Measurement of self-reported forgone health care and its reasons: towards tackling unmet health care need
Overview
Access to needed health services remains a central challenge for achieving universal health coverage, with unmet health care need reflecting gaps in service delivery, equity and health system performance. This working paper examines the measurement of self-reported forgone health care and its underlying reasons, contributing to WHO’s efforts to standardize approaches to measuring unmet health care need, in response to World Health Assembly resolution WHA76.4 and within the framework of the Fourteenth General Programme of Work (2025–2028).

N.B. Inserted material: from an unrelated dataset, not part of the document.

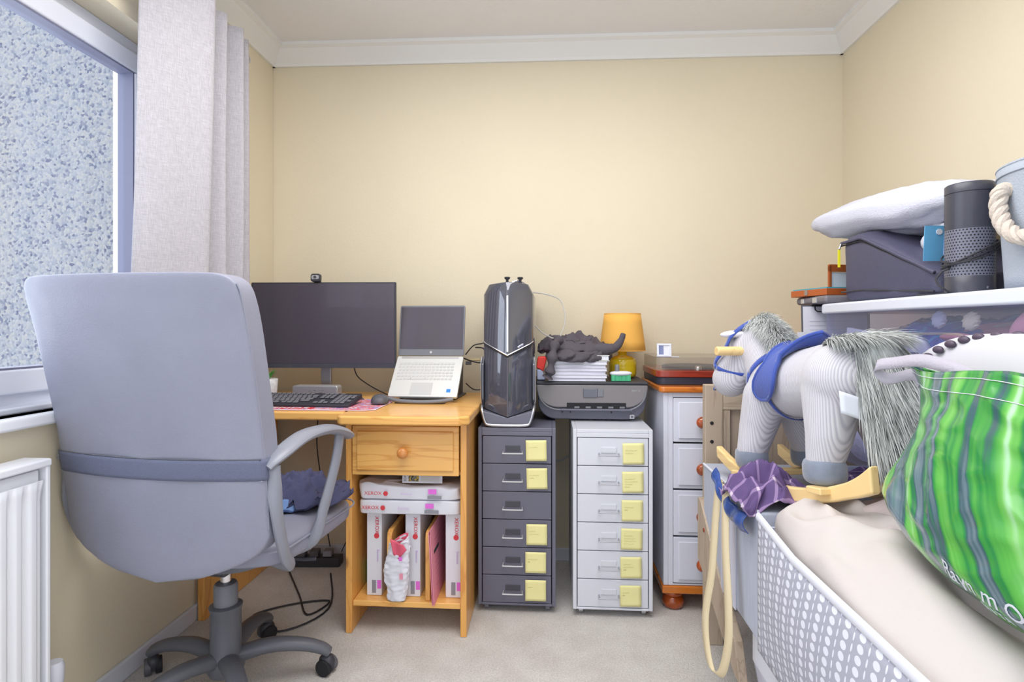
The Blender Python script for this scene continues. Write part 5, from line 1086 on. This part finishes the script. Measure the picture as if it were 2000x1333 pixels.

The document reviews conceptual definitions and existing measurement frameworks, and analyses survey questions used to capture self-reported forgone care across multiple countries and data sources. It explores variations in question wording, response categories and disaggregation approaches, and assesses their implications for comparability and interpretation. The paper also examines the range of barriers influencing forgone care, drawing on the Tanahashi framework to categorize factors related to availability, accessibility, acceptability and effective coverage. A proposed survey module and question set are presented for further testing and refinement. The report highlights methodological and analytical challenges, identifies research gaps and outlines priorities for future work. Intended for policymakers, researchers and technical experts, it supports the development of standardized, evidence-informed approaches to strengthen universal health coverage monitoring and equity analysis.